Getting cost certainty

Construction management, rather than a lump-sum contract, is the procurement method favoured by developer IVG Asticus.

It appointed ISG InteriorExterior for the £16m, 80-week contract.

“We like construction management because we are more hands-on than other developers and it allows us to meet the trade contractors,” says Matthew Mason, development director at Asticus.

“We operate construction management successfully by fixing 85% of the specialist packages within six months of start on site. This gives cost certainty to the risky packages such as M&E and cladding. We leave the internal finishes, which are lower risk, until later.

”The job was genuinely delivered below budget and on time,” he adds proudly.“And we all remained friends all the way through.”

From the outside in

The external envelope was one of the trickiest aspects of the design. To speed up construction, the integrated loadbearing system proposed by original architect Foggo Associates was split into two separate components: in-situ structural columns and external casings in precast concrete.

The new team also planned to combine the precast concrete casings and the glazing in a single package, as this would hand the responsibility for procurement, design, production and installation to one organisation.
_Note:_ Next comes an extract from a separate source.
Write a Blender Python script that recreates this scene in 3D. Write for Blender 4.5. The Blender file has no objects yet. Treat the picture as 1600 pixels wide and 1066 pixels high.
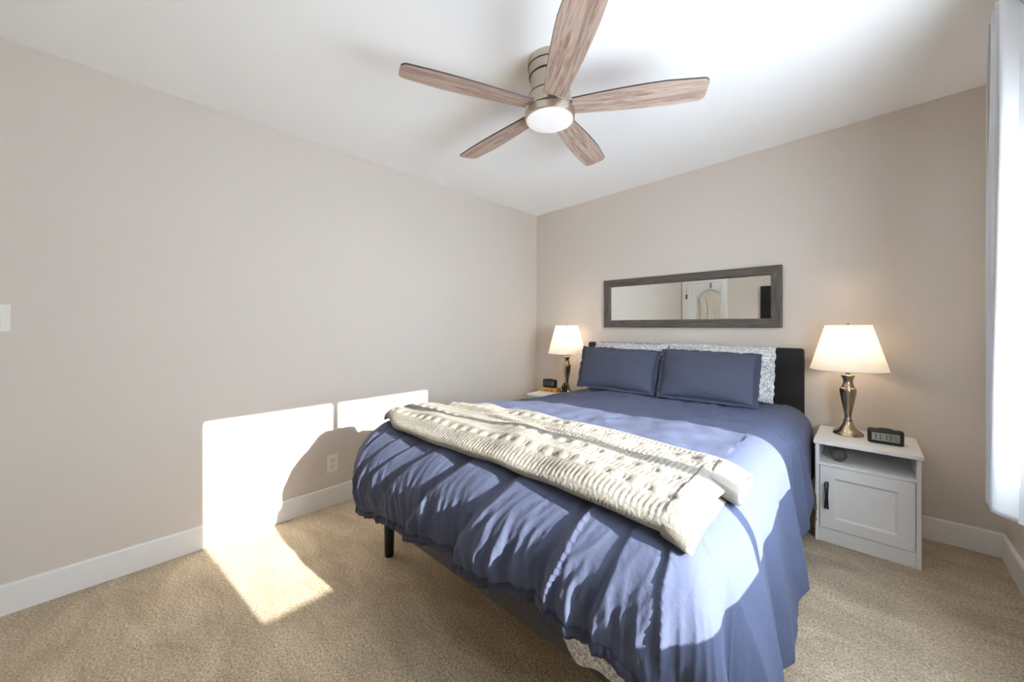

But this created another headache. “It was difficult to procure the combined cladding package because it was too small for a bespoke international system but too complex for a domestic stick-type cladding company,” says Paul Sandilands, director of architect Lifschutz Davidson Sandilands. “In the end, the £3.5m contract was awarded to Felix, which subcontracted the precast concrete casings to Decomo of Belgium.”

Entire bays of precast casings were fabricated and fully glazed off-site by Felix. When delivered to the site, the modules weighing 3.7 tonnes each were craned directly into position and bolted to the concrete floor slabs and columns. Internal casings in pressed aluminium were also part of the same package, but installed later.